To Our Clients, Co-Counsel and Friends:
We write to provide you with important updates relating to the New York City Department of Environmental Protection (“DEP”). For those of you engaged in the asbestos abatement industry, we write to alert you to recently enacted changes to the asbestos rules. We also write to alert property owners in the City of New York of an opportunity to resolve violations to be heard before the Environmental Control Board (“ECB”) through the new Penalty Relief Program.

The recent amendments to the DEP Asbestos Rules, 15 RCNY 1-01 et seq., are numerous. Some of the most critical amendments include the following:

  • 1. Asbestos material must now be “Adequately Wet,” defined as complete penetration of a material with amended water to prevent the release of particulates.
  • 2. An Asbestos Investigation Report will now be referred to as an Asbestos Project Notification and
    DEP form ACP-7 should be used.
  • 3. All plastic sheeting materials used to contain or dispose of asbestos material must now be flame retardant.
  • 4. A thin coat of encapsulant must now also be applied to all surfaces in the work area that were not subject to removal or abatement including the cleaned layer of surface barriers.
  • 5. All references to “friable” asbestos material have been removed and the rules now apply to all asbestos-containing material.
  • 6. Log Book requirements have been updated and now require greater specificity including, but not limited to, daily activities, certification numbers for handlers and supervisors, and the results of daily safety checks.
  • 7. There are two new titles associated with abatement work: Project Designer (a person who holds a valid Project Designer Certificate from the NYS Department of Labor) and Project Monitor (a person who holds a valid Project Monitor Certificate from the NYS Department of Labor). All ACP-9 forms must be completed by a Project Designer.
  • 8. The following projects must be certified to the New York City Department of Buildings: (1) full demolitions; (2) alterations, renovations or modifications; and (3) plumbing work. Certification can be made by submission of an Asbestos Assessment Report (ACP-5), an Asbestos Exemption Certificate (ASB4), an Asbestos Project Completion Form, or an Asbestos Project Conditional Close-out Form.
  • 9. An Asbestos Abatement Permit and Work Place Safety Plan are now required for activities involving certain obstructions to egress and/or affecting fire or safety features.
  • 10. Asbestos Investigators must maintain a permanent record for every building survey/hazard assessment for asbestos.
  • 11. All air technicians must now possess a NYS Department of Labor Asbestos Handling License and may not have any business and/or personal relationship with the asbestos contractor (a relationship will be presumed when the same air monitor works on substantially all of an asbestos contractor’s jobs).
  • 12. The air sampling technician must maintain a detailed Air Sampling Log, not merely a Chain of Custody.
  • 13. A floor plan showing the areas to be abated must be posted in the building lobby.
  • 14. Existing light sources may not be used. Emergency lighting that is temporarily blocked due to work must be replaced by battery operated or other temporary emergency lighting.
  • 15. Glovebag procedures may only be used in conjunction with full containment of the work area or tent procedures. All glovebags must pass a smoke test.
  • 16. Within twenty-one days of completion of the project cleanup (including successful air monitoring) a Project Monitor’s Report must be submitted to the DEP.
  • 17. New sections have been added to deal with the following topics: Foam Procedure for Roof Removal; Foam/Viscous Liquid Use in Flooring Removal; Abatement from Vertical Exterior Surfaces; and Controlled Demolition with Asbestos in Place.

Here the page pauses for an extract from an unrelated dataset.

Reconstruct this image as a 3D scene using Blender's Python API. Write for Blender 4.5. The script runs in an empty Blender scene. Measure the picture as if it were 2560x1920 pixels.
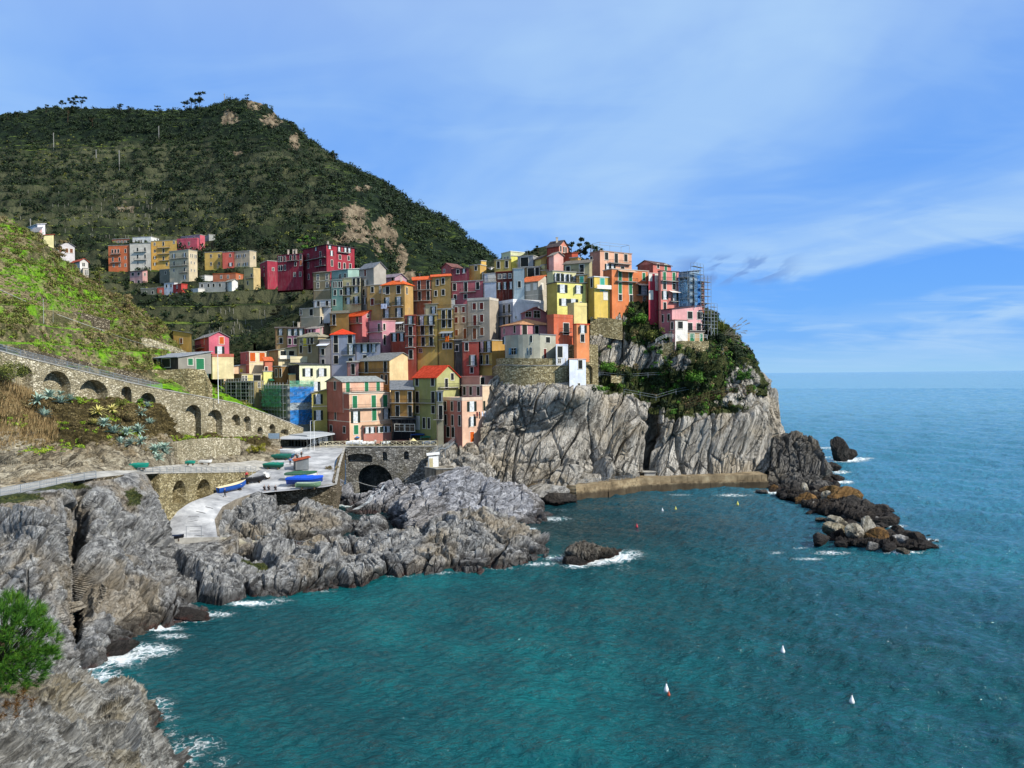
import bpy, math, random
import numpy as np
from mathutils import Vector, Matrix
SC = bpy.context.scene
COL = SC.collection
random.seed(7); RNG = np.random.default_rng(7)
R = math.radians
# ---------------------------------------------------------------- camera
FPX, CAMH, PITCH, ROLL = 1926.0, 30.0, 22.3 / 1926.0, 0.0102
cam = bpy.data.cameras.new('camera'); camo = bpy.data.objects.new('camera', cam); COL.objects.link(camo)
cam.sensor_width = 36; cam.lens = 36 * FPX / 2560; cam.clip_start = 0.5; cam.clip_end = 60000
M3 = (Matrix.Rotation(R(90) - PITCH, 3, 'X') @ Matrix.Rotation(-ROLL, 3, 'Z'))
camo.matrix_world = Matrix.Translation((0, 0, CAMH)) @ M3.to_4x4()
SC.camera = camo
# ---------------------------------------------------------------- light
SUN_AZ, SUN_EL = R(-31), R(37)          # azimuth measured from +X towards +Y
sv = Vector((math.cos(SUN_AZ) * math.cos(SUN_EL), math.sin(SUN_AZ) * math.cos(SUN_EL), math.sin(SUN_EL)))
sl = bpy.data.lights.new('sun', 'SUN'); sl.energy = 4.5; sl.angle = R(0.5); sl.color = (1.0, 0.95, 0.86)
so = bpy.data.objects.new('sun', sl); COL.objects.link(so); so.rotation_euler = sv.to_track_quat('Z', 'Y').to_euler()
w = bpy.data.worlds.new('World'); SC.world = w; w.use_nodes = True
nt = w.node_tree; N = nt.nodes; L = nt.links
bg = N['Background']; bg.inputs['Strength'].default_value = 0.115
sky = N.new('ShaderNodeTexSky'); sky.sky_type = 'NISHITA'; sky.sun_disc = False
sky.sun_elevation = SUN_EL; sky.sun_rotation = math.atan2(sv.x, sv.y); sky.altitude = 30
sky.air_density = 1.0; sky.dust_density = 0.4; sky.ozone_density = 2.0
def mathn(op, a, b=None, c=None, clamp=False, tree=None):
    n = (tree or nt).nodes.new('ShaderNodeMath'); n.operation = op; n.use_clamp = clamp
    for i, v in enumerate((a, b, c)):
        if v is None: continue
        if isinstance(v, (int, float)): n.inputs[i].default_value = v
        else: (tree or nt).links.new(v, n.inputs[i])
    return n.outputs[0]
def mapr(v, a, b, c=0.0, d=1.0, tree=None, smooth=True):
    t = tree or nt; n = t.nodes.new('ShaderNodeMapRange'); n.clamp = True
    if smooth: n.interpolation_type = 'SMOOTHSTEP'
    t.links.new(v, n.inputs[0])
    for i, x in enumerate((a, b, c, d)): n.inputs[i + 1].default_value = x
    return n.outputs[0]
tc = N.new('ShaderNodeTexCoord'); sep = N.new('ShaderNodeSeparateXYZ'); L.new(tc.outputs['Generated'], sep.inputs[0])
el = sep.outputs['Z']; inv = mathn('DIVIDE', 1.0, mathn('MAXIMUM', mathn('ADD', el, 0.12), 0.05))
comb = N.new('ShaderNodeCombineXYZ'); L.new(mathn('MULTIPLY', sep.outputs['X'], inv), comb.inputs[0]); L.new(mathn('MULTIPLY', sep.outputs['Y'], inv), comb.inputs[1])
def cloud(scale, rot, loc, sc3, detail=6, rough=0.55, dist=0.6):
    mp = N.new('ShaderNodeMapping'); L.new(comb.outputs[0], mp.inputs[0]); mp.inputs['Rotation'].default_value = (0, 0, R(rot)); mp.inputs['Scale'].default_value = sc3; mp.inputs['Location'].default_value = loc
    nz = N.new('ShaderNodeTexNoise'); nz.inputs['Scale'].default_value = scale; nz.inputs['Detail'].default_value = detail; nz.inputs['Roughness'].default_value = rough; nz.inputs['Distortion'].default_value = dist
    L.new(mp.outputs[0], nz.inputs['Vector']); return nz.outputs['Fac']
SKYN = dict(veil=cloud(0.8, 25, (3.1, 0.4, 0), (1, 0.6, 1), 5, 0.55, 0.5), wisp=cloud(1.6, -20, (0.7, 2.2, 0), (0.8, 1.6, 1), 6, 0.55, 1.0), small=cloud(5.0, 0, (1.3, 5.0, 0), (1.6, 0.45, 1), 3, 0.5, 0.3))
# broad thin veil stronger to the right (+X), with wisps near the horizon
veil = mathn('MULTIPLY', mapr(SKYN['veil'], 0.34, 0.64), mapr(sep.outputs['X'], -0.5, 0.25, 0.55, 1.0))
wisp = mapr(SKYN['wisp'], 0.42, 0.66)
low = mapr(el, 0.0, 0.22, 1.0, 0.35)
px_ = mathn('DIVIDE', mathn('SUBTRACT', mathn('ADD', sep.outputs['X'], mathn('MULTIPLY', mathn('SUBTRACT', SKYN['wisp'], 0.5), 0.5)), 0.46), 0.20); pz_ = mathn('DIVIDE', mathn('SUBTRACT', mathn('ADD', mathn('SUBTRACT', el, mathn('MULTIPLY', sep.outputs['X'], 0.12)), mathn('MULTIPLY', mathn('SUBTRACT', SKYN['veil'], 0.5), 0.15)), 0.052), 0.042)
gap = mapr(mathn('ADD', mathn('MULTIPLY', px_, px_), mathn('MULTIPLY', pz_, pz_)), 0.3, 1.5, 0.02, 1.0)
amt = mathn('MULTIPLY', gap, mathn('MULTIPLY', mathn('ADD', mathn('MULTIPLY', veil, 0.82), mathn('MULTIPLY', mathn('MULTIPLY', wisp, low), 0.5)), mapr(el, 0.0, 0.06, 0.35, 1.0), clamp=True))
tint = N.new('ShaderNodeMix'); tint.data_type = 'RGBA'; tint.blend_type = 'MULTIPLY'; tint.inputs[0].default_value = 1.0
L.new(sky.outputs[0], tint.inputs[6]); tint.inputs[7].default_value = (1.0, 1.08, 1.22, 1)
crr = N.new('ShaderNodeValToRGB'); L.new(el, crr.inputs[0]); ce = crr.color_ramp.elements
for (pp_, cc_) in ((0.0, (0.24, 0.60, 1.0, 1)), (0.04, (0.07, 0.38, 1.0, 1)), (0.13, (0.07, 0.34, 1.0, 1)), (0.33, (0.19, 0.43, 0.98, 1)), (1.0, (0.16, 0.34, 0.9, 1))):
    e_ = ce.new(pp_); e_.color = cc_
ce.remove(ce[0]); ce.remove(ce[-1])
gain = N.new('ShaderNodeVectorMath'); gain.operation = 'SCALE'; gain.inputs['Scale'].default_value = 6.6; L.new(crr.outputs[0], gain.inputs[0])
mb_ = N.new('ShaderNodeMix'); mb_.data_type = 'RGBA'; mb_.inputs[0].default_value = 0.8; L.new(tint.outputs[2], mb_.inputs[6]); L.new(gain.outputs[0], mb_.inputs[7])
mixc = N.new('ShaderNodeMix'); mixc.data_type = 'RGBA'; L.new(mathn('MULTIPLY', amt, 0.85), mixc.inputs[0]); L.new(mb_.outputs[2], mixc.inputs[6]); mixc.inputs[7].default_value = (2.95, 4.5, 6.5, 1)
# small grey-blue puffs low over the headland
puffm = mathn('MULTIPLY', mapr(SKYN['small'], 0.46, 0.57), mathn('MULTIPLY', mathn('MULTIPLY', mapr(el, 0.105, 0.118), mapr(el, 0.15, 0.138)), mathn('MULTIPLY', mapr(sep.outputs['X'], 0.19, 0.23), mapr(sep.outputs['X'], 0.36, 0.31))))
mix2 = N.new('ShaderNodeMix'); mix2.data_type = 'RGBA'; L.new(mathn('MULTIPLY', puffm, 0.75), mix2.inputs[0]); L.new(mixc.outputs[2], mix2.inputs[6]); mix2.inputs[7].default_value = (1.2, 2.3, 4.9, 1)
L.new(mix2.outputs[2], bg.inputs['Color'])
SC.view_settings.view_transform = 'Standard'; SC.view_settings.look = 'None'; SC.view_settings.exposure = 0.35; SC.view_settings.gamma = 1
SC.render.engine = 'CYCLES'
SC.cycles.use_denoising = True; SC.cycles.max_bounces = 5; SC.cycles.diffuse_bounces = 2; SC.cycles.glossy_bounces = 2; SC.cycles.transparent_max_bounces = 8
SC.cycles.caustics_reflective = False; SC.cycles.caustics_refractive = False
# ---------------------------------------------------------------- picture <-> place helpers
M3n = np.array(M3)
def ray(px, py):
    px = np.asarray(px, float); py = np.asarray(py, float)
    v = np.stack([(px - 1280) / FPX, -(py - 960) / FPX, -np.ones_like(px + py)], -1)
    return v @ M3n.T
def yh(px): return 937.7 - 0.0102 * (px - 1280)
def gfac(px, py): return 1 + (yh(px) - 930) / (max(py, 1100) - yh(px))
def W(px, py, d=None, raw=False):
    """the place seen at photo pixel (px,py): at distance d, or on the sea when d is None"""
    r = ray(px, py)
    if d is None: t = -CAMH / r[2]
    else: t = (d if raw else d * gfac(px, py)) / r[1]
    return Vector((r[0] * t, r[1] * t, CAMH + r[2] * t))
def Wz(px, py, z):
    r = ray(px, py); t = (z - CAMH) / r[2]; return Vector((r[0] * t, r[1] * t, z))
def PD(px, d, z, py=1100):
    p = W(px, py, d); return Vector((p.x, p.y, z))
def proj(P):
    q = (np.asarray(P, float) - np.array([0, 0, CAMH])) @ M3n
    return 1280 + FPX * q[..., 0] / -q[..., 2], 960 - FPX * q[..., 1] / -q[..., 2]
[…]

The ECB Penalty Relief Program permits business and homeowners to resolve any violations with the ECB that are in default. The violations will be resolved by payment of the underlying fine, without additional penalties, late fees or interest. Common ECB violations include: dirty sidewalks, failure to properly post permits, failure to properly separate recycling materials, failure to restore a street cut, illegal posting of a handbill, sidewalk obstruction and street closing without a permit. The Penalty Relief Program expires on December 21, 2009.